What if Constantine made his eastern capital on the Asian side of the straits, long-term impact?

raharris1973

Well-known member
What if Constantine made his eastern capital on the Asian side of the straits rather than the European, in one of the historic cities of the region like Chalcedon, Nicomedia, or Nicaea, or a new city?

Just like in historic Constantinople, there are some decently fortifiable peninsulas, and the region is still near Black Sea grain shipping routes.
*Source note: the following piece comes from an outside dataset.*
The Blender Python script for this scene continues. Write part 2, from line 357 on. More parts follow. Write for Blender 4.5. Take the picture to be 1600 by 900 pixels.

However, would capital being on the Asian side be a critical and possibly fatal vulnerability in some of the Empire's wars, for instance allowing the Sassanid Persians, or Arabs, or Seljuk Turks an opportunity to seize and hold the city and put the Eastern Roman Empire out of business permanently, earlier than OTL?
 
However, would capital being on the Asian side be a critical and possibly fatal vulnerability in some of the Empire's wars, for instance allowing the Sassanid Persians, or Arabs, or Seljuk Turks an opportunity to seize and hold the city and put the Eastern Roman Empire out of business permanently, earlier than OTL?

Very possibly, Yes. Of course, the butterflies from this would almost certainly mean no Islam in our TL's form, for one.
 
Chalcedon would be the mirror image of Constantinople.
Yup, the Sassanids would had besieged it in the early 600s. Would they take it? Maybe, possibly ... they were more technically savvy then the Avars, for sure :)
In which case i.e. Persian conquest - the capital is moved to Thessalonika.
Does this mean no Heraklian reconquista? It should still happen, but ...
If not - do the Sassanids (or offshots, as there could be rebelions in Syria or Egypt by then) beat off the Arabs?
Butterflies for teh win!!111
:)
 
Yup, the Sassanids would had besieged it in the early 600s. Would they take it? Maybe, possibly ... they were more technically savvy then the Avars, for sure :)
interesting

In which case i.e. Persian conquest - the capital is moved to Thessalonika.

But under such circumstances, could Thessalonika be held from the Avars?

Does this mean no Heraklian reconquista? It should still happen, but ...
If not - do the Sassanids (or offshots, as there could be rebelions in Syria or Egypt by then) beat off the Arabs?

Assuming no Heraklian reconquista, the Sassanids could perhaps beat off the Arab challenge, or at least contain it, being in a stronger position relative to OTL. On the other hand, Sassanian conquest of the Asian and Egyptian Roman lands still would have been a major exertion, there wouldn't be too much time before the Arabs come, the Sassanids also had alot of internal weaknesses and succession problems and could be under pressure from Turks in the north too, so the Arabs could inherit their empire.

Ironically, in the first generation of Arab conquest, Roman remnants in Sicily, Africa, Crete could consider the Arabs allies against the common Persian foe.

But that's all presuming that butterflies don't do away with Arab unity and Islam.
 
Why not? Not that dissimilar - can be supplied by sea. Nothing changes the Avars not having a seagoing fleet.


By 615 Islam was in full swing already :)

By 615 Islam is starting but a change in ~310 could have immense butterflies. All those civil wars and other issues could mean that Islam is butterflied. Or the Phocas revolt for that matter which triggered the final round of Byzantine-Sassanid war.

One other possibility. With the capital on the Anatolian shore does it and related areas such as Syria at least be seen as more important than the Balkans and hence more emphasis on defending and developing them while the European territories suffer worse in the following centuries, possibly being devastated even worse by the Huns and others? You could have an eastern empire than largely gives up on much of the Balkans, as long as they control the straits, but is stronger in areas such as Armenia, northern Mesopotamia and the like? The Asian regions are much richer and also markedly more important religiously.